Lending to the private sector shrank 1.1% in the 12 months to November while the gross non-performing loans ratio decreased marginally to 16.5% in October from 16.7% in August.
In a commentary, Fitch Solutions forecast that the CBK will cut its benchmark rate by 300 basis points in 2025 to 8.25% “informed by the fact that policymakers remain concerned about high lending rates and poor credit growth – while low inflation will provide plenty of room to ease policy over the course of the year.”
Global Monetary Policy Trends
The Federal Reserve maintained interest rates at 4.25% – 4.50% in its January meeting with the Fed Chair Jerome Powell saying there would be no rush to cut them again until inflation and employment data justified it. In 2024, the Fed delivered 3 consecutive cuts in its benchmark rate with signals of fewer cuts in 2025.
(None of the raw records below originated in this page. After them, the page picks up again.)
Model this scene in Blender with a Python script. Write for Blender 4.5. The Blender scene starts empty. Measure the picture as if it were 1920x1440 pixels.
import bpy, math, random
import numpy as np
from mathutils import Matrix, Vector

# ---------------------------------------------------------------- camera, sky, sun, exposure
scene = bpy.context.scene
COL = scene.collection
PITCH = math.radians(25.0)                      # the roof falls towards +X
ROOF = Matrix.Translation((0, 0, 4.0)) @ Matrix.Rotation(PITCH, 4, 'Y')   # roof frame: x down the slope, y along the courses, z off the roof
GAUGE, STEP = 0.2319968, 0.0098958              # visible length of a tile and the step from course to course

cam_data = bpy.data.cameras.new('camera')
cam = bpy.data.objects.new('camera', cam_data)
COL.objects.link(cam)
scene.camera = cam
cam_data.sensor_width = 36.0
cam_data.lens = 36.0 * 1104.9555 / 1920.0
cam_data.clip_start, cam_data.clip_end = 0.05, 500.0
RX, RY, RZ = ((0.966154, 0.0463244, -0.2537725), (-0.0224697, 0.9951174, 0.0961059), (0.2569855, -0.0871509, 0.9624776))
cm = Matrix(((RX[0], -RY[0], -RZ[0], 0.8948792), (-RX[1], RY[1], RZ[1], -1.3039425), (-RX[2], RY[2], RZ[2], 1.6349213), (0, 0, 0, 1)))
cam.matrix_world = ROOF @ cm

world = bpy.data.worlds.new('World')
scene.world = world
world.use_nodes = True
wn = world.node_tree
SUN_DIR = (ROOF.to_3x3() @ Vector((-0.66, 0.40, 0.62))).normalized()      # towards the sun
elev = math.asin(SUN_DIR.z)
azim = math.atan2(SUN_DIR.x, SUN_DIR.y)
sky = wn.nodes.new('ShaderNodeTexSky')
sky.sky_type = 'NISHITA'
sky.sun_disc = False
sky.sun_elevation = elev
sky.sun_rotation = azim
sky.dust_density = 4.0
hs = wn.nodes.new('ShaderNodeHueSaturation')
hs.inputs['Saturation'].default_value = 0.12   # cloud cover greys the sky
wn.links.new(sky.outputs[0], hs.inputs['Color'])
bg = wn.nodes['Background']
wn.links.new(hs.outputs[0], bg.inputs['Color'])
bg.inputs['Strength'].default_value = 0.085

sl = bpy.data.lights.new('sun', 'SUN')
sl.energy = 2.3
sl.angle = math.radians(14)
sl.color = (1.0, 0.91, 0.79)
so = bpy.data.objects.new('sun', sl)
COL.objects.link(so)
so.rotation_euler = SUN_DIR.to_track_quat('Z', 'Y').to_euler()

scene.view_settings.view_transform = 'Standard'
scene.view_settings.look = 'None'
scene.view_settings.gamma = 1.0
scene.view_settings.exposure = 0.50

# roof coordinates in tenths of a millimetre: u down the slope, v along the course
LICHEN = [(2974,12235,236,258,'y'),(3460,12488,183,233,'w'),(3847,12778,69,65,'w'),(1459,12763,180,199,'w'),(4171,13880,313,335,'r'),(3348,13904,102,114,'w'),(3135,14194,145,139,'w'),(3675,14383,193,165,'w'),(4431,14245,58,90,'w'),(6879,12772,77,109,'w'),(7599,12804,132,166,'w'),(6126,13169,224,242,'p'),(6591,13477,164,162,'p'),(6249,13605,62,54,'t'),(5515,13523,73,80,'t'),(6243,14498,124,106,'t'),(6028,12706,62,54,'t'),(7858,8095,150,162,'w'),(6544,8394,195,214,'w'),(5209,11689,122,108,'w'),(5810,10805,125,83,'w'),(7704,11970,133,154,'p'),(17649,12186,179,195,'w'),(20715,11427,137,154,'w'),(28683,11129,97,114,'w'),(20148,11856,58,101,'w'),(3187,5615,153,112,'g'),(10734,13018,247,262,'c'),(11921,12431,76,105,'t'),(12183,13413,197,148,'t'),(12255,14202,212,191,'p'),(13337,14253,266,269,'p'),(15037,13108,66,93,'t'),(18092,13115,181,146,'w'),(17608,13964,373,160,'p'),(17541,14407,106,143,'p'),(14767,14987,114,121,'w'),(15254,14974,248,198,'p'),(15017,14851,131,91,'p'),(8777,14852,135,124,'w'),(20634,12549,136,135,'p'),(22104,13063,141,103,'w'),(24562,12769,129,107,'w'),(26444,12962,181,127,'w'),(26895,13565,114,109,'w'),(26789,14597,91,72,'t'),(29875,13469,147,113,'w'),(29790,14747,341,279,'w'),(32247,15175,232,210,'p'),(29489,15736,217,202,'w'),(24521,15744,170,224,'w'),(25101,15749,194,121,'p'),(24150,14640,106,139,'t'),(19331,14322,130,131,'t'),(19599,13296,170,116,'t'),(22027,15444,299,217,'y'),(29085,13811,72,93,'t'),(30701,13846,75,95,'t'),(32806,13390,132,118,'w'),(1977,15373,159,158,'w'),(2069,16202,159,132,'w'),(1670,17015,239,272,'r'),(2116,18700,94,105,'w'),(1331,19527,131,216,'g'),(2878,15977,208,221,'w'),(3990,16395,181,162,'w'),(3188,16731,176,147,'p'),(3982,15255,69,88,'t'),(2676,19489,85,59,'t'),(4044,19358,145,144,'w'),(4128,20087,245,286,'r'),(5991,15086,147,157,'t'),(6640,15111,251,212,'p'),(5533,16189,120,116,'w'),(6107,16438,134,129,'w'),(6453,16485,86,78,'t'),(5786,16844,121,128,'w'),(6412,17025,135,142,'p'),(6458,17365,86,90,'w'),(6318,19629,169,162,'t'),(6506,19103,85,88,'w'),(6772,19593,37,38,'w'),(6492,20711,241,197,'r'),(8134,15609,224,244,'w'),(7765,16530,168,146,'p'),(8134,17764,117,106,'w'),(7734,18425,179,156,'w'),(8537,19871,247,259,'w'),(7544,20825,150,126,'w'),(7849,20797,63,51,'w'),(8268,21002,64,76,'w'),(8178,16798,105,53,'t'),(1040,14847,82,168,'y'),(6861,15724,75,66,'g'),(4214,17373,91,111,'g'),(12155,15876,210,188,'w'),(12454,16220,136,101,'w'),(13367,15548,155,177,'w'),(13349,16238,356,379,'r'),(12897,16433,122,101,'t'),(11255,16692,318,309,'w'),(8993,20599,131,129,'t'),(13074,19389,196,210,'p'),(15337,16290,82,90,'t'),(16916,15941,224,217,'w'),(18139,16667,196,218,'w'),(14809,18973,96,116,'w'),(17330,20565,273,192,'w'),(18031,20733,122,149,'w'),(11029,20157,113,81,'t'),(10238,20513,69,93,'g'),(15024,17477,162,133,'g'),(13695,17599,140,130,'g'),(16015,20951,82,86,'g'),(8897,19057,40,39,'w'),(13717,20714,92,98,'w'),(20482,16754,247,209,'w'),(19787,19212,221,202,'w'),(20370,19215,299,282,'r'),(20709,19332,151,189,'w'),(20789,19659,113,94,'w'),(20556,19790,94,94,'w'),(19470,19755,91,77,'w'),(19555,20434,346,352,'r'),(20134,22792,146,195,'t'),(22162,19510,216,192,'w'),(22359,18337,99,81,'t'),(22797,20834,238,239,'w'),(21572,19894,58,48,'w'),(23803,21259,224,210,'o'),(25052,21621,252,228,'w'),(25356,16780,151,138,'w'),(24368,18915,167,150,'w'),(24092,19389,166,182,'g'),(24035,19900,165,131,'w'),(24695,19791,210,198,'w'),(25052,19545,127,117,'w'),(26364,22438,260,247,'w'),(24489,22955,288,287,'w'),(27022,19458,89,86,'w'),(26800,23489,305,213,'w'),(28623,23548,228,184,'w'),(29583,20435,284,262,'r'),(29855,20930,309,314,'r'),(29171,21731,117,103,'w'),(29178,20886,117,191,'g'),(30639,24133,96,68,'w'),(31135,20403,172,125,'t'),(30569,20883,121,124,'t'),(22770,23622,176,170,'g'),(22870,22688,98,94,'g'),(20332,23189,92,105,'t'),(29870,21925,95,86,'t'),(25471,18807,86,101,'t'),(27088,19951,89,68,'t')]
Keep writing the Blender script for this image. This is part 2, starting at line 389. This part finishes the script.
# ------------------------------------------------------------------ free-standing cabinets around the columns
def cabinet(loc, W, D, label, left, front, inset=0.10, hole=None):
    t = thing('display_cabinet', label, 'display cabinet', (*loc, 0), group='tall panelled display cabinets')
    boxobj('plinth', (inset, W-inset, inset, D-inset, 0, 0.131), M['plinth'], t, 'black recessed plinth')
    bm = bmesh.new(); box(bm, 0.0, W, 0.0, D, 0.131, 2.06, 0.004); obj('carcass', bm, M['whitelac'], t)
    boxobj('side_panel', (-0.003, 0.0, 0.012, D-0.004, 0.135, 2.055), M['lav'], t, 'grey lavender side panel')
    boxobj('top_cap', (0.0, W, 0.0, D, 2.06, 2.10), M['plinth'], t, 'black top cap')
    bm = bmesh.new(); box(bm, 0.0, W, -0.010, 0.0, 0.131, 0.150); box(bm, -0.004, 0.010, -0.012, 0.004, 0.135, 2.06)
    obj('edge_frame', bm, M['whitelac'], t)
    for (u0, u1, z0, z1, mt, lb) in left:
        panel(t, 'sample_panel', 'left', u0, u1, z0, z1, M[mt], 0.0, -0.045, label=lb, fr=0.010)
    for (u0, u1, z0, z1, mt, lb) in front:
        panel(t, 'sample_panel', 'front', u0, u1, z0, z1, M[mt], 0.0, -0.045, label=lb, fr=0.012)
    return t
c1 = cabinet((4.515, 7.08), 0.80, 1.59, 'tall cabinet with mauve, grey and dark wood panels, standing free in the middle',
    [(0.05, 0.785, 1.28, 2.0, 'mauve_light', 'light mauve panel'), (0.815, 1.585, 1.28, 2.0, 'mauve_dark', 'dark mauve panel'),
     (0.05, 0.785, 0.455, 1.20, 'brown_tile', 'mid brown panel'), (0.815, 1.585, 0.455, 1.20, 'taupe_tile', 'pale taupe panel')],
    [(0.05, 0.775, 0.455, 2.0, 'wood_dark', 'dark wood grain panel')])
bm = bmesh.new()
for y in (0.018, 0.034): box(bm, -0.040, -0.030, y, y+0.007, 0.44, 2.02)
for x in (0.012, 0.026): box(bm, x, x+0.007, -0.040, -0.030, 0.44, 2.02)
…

While the Fed might not be the trend setters in the easing cycle, it still play a vital role in the direction setting. Central banks in Europe, England, Singapore, Canada and some emerging markets including Kenya had already started cutting their benchmark rates months before the Fed.
The European Central Bank (ECB) is expected to deliver a decision today with the markets pricing in another cut. In 2024, the ECB delivered 3 rate cuts owing to cooling inflation falling below the 2% target, and sluggish economic growth across the euro zone.
The Bank of Japan remains an outlier, delivering rate hikes owing to deflation that marked Japan’s economy for decades. Economies including Nigeria, Turkey and Brazil have also countered the easing trend with higher interest rates to tame inflationary pressures.